I am not the kind of faculty member that such activist-idealistic students gravitate to; it’s pretty obvious that I have not signed up for the life of scholar-activism. They instinctively grasp that my tenor does not resonate with their needs, which I often barely comprehend, and their politics, which I tend to dislike. They recognize I do not wish to be their friend. I prefer endless talk over decisive action. I prefer order over romantic adventure.
Of course, disruptive protests have serious consequences. There are no cost-less and risk-free true actions. Disruptive protests generate harsh responses and destabilize natural coalitions. They provoke an endorsement of a sterile order in many. They allow savvy opponents to re-frame the master narrative and win PR wars. They may engender a breakdown of conversation, and even escalate into threatening mobs. Those are real risks. But any serious scholar of social movements also knows that disruptive protests can be a necessary means to create genuine conversations or to express solidary with those whose voices will not be heard; such disruption may lead us down the doomed path of focusing on our divisions rather than our common humanity. If it is my duty as an academic to sign up for the ritualistic and anodyne embrace of the significance of a ‘diversity of opinion’ promoted by those who refuse to face up to the fact that it is precisely such soul-less and thoughtless ritualization of what passes for public opinion these days that has contributed to the existential crisis of our civic and political culture? Is that the price of tenure?
I understand the impulse to oppose “the incivility and coarseness that characterize so much of American politics and culture” with a genteel domain of civility and politeness. But to demand it from others is to behave like the members of the great courts of absolute monarchs where such virtues originate. This is not to promote “incivility and coarseness on” a “college campus;” but what kind of thought imagines that all that is required to address our crisis is to turn the values of Donald Trump upside down.

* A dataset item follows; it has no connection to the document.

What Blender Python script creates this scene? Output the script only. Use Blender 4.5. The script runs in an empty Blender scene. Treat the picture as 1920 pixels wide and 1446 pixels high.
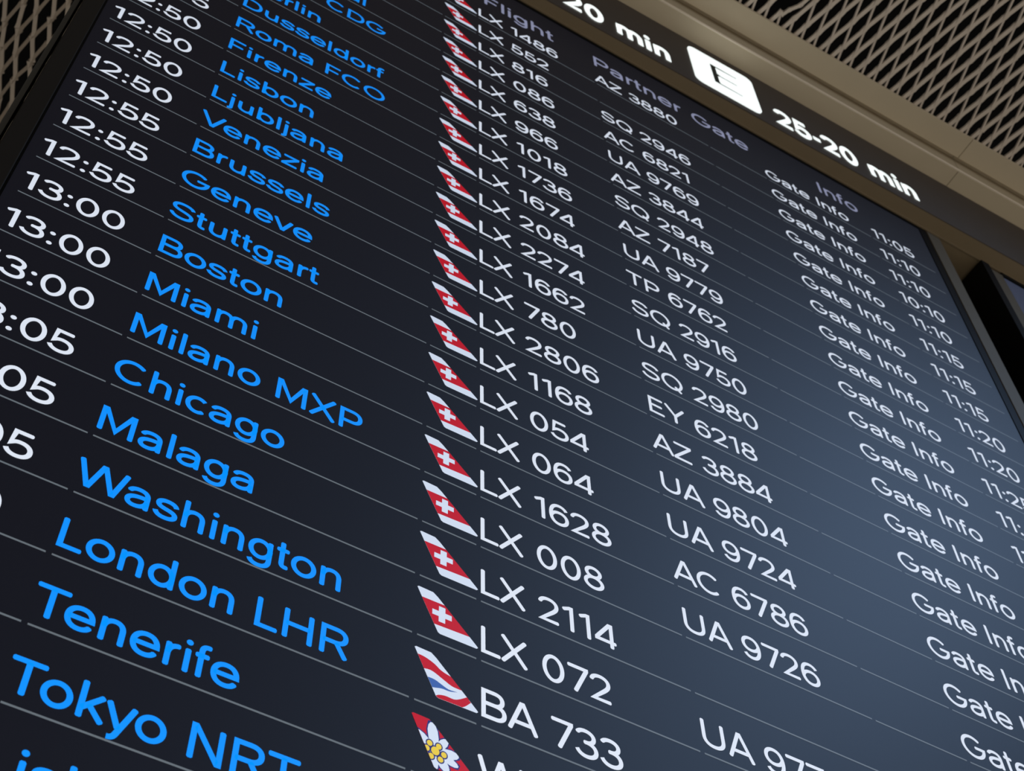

Simply put: our preachers of epistemic “modesty” and “openness to considering contrary views” are not engaging the arguments and perspectives of Middlebury’s students. (See here for a student document responding to the faculty document. [HT Michael Kremer].) The faculty claim to disdain the intolerant hectoring of students and repay them in the same coin.
*Again, I condemn the violence directed at professor Allison Stanger. I warmly recommend anybody to read her chilling account of what she experienced. (I would have also condemned violence directed at others at this event!)
ES,
What I find worrying about the Middlebury case, and much less so about Milo-esque cases, is that there seems a marginalizing of the "scholar" part of scholar-activism.
I'm happy to be wrong about this, but I'm guessing that very few of the protesters had read "The Bell Curve", and fewer still, something like Glymour's reply (if memory serves, during my grad school years, Glymour gave a talk in our department on the book's failings - I was convinced).
I doubt many have looked at Murray's current book (I haven't either). Yet, the protesters seemed to be confident enough to stop others from hearing a discussion about it. Why bother after all, since the empirical claims in "The Bell Curve" are a priori false, and thus the (unseen) claims in this book are too - and hate speech as well!
Milo doesn't appear to have any meaningful claims to put forward. And even if he does, he's no apparent interest in holding them up for scrutiny. Murray on the other hand does seem so inclined. If "The Bell Curve" were written today, I'd like to think there would be Glymour-like critiques of it. A campus environment that considers such critiques superfluous doesn't strike me as especially scholarly.
None of this is to say that there is no place for campus protests.